• Required task: Repeat exactly the lines from the one containing "Keep writing the" through the one containing "the lamp', 'ornament')", both lines included, please, without any other lines.

• Records for the exercise:

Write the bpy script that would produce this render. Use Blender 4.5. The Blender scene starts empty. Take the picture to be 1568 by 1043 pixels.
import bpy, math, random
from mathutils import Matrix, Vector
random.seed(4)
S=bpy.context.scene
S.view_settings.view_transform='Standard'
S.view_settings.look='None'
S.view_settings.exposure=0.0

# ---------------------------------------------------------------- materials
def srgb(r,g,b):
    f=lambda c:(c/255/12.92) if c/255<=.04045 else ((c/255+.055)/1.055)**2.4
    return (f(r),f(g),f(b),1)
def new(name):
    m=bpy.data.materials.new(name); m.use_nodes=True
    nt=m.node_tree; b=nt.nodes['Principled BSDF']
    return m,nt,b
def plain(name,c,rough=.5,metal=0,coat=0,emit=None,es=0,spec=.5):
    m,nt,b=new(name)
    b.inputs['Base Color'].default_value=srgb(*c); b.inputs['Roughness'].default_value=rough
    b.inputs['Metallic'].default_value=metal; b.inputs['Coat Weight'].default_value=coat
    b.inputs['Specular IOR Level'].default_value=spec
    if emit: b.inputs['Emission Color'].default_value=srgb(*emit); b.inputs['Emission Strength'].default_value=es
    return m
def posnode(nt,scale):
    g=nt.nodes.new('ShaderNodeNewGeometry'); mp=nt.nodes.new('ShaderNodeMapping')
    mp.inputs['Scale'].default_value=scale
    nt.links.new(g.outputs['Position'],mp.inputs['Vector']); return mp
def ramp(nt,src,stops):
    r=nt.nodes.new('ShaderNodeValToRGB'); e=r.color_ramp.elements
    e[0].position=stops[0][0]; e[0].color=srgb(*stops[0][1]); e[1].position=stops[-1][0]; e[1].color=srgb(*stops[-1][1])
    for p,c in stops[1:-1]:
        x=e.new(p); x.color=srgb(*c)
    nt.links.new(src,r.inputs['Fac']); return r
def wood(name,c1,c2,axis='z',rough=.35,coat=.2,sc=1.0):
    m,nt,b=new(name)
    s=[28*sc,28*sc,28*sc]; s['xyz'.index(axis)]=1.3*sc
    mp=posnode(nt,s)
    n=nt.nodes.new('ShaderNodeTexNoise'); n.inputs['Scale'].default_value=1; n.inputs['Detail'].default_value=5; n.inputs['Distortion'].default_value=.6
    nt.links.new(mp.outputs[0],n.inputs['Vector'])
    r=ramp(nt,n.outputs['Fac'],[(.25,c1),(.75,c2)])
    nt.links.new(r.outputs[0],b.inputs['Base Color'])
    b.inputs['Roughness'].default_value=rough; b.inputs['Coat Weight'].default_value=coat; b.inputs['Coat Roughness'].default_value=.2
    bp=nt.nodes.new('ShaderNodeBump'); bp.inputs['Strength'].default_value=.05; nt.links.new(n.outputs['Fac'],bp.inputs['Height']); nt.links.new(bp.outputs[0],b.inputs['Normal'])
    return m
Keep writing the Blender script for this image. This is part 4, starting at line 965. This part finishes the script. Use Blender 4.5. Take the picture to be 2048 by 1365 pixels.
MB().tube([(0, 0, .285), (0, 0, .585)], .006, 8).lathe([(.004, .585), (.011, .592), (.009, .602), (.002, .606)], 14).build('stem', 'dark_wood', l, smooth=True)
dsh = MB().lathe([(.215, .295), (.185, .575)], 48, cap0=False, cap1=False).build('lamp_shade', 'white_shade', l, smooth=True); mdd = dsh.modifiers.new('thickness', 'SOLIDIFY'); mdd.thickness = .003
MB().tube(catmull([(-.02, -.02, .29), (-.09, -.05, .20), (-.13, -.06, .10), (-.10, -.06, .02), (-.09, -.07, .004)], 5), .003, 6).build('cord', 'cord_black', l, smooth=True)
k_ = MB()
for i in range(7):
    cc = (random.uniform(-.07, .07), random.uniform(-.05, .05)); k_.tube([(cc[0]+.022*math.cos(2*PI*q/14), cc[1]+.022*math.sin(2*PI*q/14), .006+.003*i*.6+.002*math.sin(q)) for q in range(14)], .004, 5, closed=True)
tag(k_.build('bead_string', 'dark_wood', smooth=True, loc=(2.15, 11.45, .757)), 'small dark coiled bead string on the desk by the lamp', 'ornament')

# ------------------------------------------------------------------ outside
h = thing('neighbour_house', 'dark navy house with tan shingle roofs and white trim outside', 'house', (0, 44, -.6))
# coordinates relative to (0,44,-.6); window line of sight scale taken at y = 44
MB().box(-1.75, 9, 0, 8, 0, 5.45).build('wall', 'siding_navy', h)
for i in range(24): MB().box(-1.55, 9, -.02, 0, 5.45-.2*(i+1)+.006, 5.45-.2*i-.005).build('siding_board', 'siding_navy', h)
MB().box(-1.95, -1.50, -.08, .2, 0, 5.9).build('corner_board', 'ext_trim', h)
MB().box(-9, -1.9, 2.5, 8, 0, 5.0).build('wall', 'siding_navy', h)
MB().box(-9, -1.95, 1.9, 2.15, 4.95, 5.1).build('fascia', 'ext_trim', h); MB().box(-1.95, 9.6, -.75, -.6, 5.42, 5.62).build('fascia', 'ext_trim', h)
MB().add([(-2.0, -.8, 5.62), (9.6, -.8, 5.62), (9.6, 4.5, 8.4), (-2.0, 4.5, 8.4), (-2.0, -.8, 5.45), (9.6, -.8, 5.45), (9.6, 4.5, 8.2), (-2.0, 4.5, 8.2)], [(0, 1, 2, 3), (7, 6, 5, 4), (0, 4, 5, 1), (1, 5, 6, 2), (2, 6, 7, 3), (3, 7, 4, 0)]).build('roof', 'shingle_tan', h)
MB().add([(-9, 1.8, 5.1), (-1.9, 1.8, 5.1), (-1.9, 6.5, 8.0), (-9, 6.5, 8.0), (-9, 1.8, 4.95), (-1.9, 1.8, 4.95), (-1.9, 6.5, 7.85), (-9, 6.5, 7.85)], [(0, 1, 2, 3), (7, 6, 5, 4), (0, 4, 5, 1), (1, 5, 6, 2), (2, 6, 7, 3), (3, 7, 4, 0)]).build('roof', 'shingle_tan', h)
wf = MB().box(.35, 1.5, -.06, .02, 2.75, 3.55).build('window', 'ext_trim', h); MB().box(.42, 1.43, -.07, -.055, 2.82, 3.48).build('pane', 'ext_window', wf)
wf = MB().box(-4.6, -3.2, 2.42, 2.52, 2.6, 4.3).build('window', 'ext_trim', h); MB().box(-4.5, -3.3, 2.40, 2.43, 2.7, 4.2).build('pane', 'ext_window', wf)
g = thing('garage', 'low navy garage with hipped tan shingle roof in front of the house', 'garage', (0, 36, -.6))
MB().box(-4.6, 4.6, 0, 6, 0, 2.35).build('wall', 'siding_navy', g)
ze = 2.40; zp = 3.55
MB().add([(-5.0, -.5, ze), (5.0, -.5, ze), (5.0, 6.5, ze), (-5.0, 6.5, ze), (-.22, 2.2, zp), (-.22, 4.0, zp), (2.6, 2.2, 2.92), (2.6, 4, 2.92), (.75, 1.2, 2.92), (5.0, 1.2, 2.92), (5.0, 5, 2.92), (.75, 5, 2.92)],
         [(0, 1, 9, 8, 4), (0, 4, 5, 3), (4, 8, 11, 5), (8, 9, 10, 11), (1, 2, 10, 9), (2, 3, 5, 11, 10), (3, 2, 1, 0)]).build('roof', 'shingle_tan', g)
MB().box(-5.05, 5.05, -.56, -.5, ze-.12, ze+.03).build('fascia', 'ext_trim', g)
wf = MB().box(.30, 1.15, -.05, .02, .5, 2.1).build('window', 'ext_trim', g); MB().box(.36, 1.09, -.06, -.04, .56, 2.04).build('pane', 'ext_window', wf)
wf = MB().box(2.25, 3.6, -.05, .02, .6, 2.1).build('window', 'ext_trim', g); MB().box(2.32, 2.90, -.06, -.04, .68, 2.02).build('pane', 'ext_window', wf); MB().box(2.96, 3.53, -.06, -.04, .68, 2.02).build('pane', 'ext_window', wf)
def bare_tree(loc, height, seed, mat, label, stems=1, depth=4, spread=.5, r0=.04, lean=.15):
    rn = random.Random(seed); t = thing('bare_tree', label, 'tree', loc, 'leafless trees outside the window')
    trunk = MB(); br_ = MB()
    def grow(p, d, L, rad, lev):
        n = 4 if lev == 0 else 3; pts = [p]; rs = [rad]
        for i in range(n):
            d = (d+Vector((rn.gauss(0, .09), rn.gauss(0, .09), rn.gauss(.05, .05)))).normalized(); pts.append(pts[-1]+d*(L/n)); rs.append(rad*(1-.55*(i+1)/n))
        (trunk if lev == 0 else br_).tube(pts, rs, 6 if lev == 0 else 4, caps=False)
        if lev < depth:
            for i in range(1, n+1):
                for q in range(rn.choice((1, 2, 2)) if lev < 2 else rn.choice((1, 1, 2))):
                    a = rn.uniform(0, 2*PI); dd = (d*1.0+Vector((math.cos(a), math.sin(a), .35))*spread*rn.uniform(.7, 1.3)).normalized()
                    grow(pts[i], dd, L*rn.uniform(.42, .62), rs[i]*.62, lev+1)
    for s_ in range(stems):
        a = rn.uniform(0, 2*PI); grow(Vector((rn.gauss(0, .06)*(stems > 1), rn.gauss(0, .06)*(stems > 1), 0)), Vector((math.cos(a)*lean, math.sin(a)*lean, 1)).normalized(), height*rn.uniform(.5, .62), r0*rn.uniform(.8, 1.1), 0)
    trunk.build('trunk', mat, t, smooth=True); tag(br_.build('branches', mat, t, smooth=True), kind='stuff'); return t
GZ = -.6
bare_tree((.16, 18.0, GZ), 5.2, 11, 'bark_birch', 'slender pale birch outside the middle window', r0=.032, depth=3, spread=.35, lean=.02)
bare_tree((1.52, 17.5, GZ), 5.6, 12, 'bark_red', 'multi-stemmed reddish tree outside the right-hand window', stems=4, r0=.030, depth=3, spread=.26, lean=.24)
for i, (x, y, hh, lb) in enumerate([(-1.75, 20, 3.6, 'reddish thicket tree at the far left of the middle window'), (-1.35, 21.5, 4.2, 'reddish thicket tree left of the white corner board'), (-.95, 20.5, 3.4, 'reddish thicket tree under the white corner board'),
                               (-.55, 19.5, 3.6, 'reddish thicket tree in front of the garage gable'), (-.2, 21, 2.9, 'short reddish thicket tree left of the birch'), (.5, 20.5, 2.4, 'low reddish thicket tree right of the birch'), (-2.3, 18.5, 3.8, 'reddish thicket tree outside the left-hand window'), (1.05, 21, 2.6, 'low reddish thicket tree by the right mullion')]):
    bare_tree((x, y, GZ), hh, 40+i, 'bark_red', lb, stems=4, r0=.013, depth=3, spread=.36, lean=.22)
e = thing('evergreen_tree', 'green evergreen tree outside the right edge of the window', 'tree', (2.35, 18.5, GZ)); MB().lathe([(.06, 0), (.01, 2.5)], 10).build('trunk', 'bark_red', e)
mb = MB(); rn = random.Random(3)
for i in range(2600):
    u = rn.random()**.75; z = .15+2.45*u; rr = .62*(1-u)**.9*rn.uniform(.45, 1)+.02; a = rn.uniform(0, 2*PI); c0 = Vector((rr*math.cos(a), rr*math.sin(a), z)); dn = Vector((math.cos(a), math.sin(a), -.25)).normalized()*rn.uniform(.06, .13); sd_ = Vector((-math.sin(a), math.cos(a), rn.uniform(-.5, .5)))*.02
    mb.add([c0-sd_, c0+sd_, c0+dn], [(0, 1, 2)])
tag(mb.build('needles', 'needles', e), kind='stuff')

• Task answer:
Keep writing the Blender script for this image. This is part 4, starting at line 965. This part finishes the script. Use Blender 4.5. Take the picture to be 2048 by 1365 pixels.
MB().tube([(0, 0, .285), (0, 0, .585)], .006, 8).lathe([(.004, .585), (.011, .592), (.009, .602), (.002, .606)], 14).build('stem', 'dark_wood', l, smooth=True)
dsh = MB().lathe([(.215, .295), (.185, .575)], 48, cap0=False, cap1=False).build('lamp_shade', 'white_shade', l, smooth=True); mdd = dsh.modifiers.new('thickness', 'SOLIDIFY'); mdd.thickness = .003
MB().tube(catmull([(-.02, -.02, .29), (-.09, -.05, .20), (-.13, -.06, .10), (-.10, -.06, .02), (-.09, -.07, .004)], 5), .003, 6).build('cord', 'cord_black', l, smooth=True)
k_ = MB()
for i in range(7):
    cc = (random.uniform(-.07, .07), random.uniform(-.05, .05)); k_.tube([(cc[0]+.022*math.cos(2*PI*q/14), cc[1]+.022*math.sin(2*PI*q/14), .006+.003*i*.6+.002*math.sin(q)) for q in range(14)], .004, 5, closed=True)
tag(k_.build('bead_string', 'dark_wood', smooth=True, loc=(2.15, 11.45, .757)), 'small dark coiled bead string on the desk by the lamp', 'ornament')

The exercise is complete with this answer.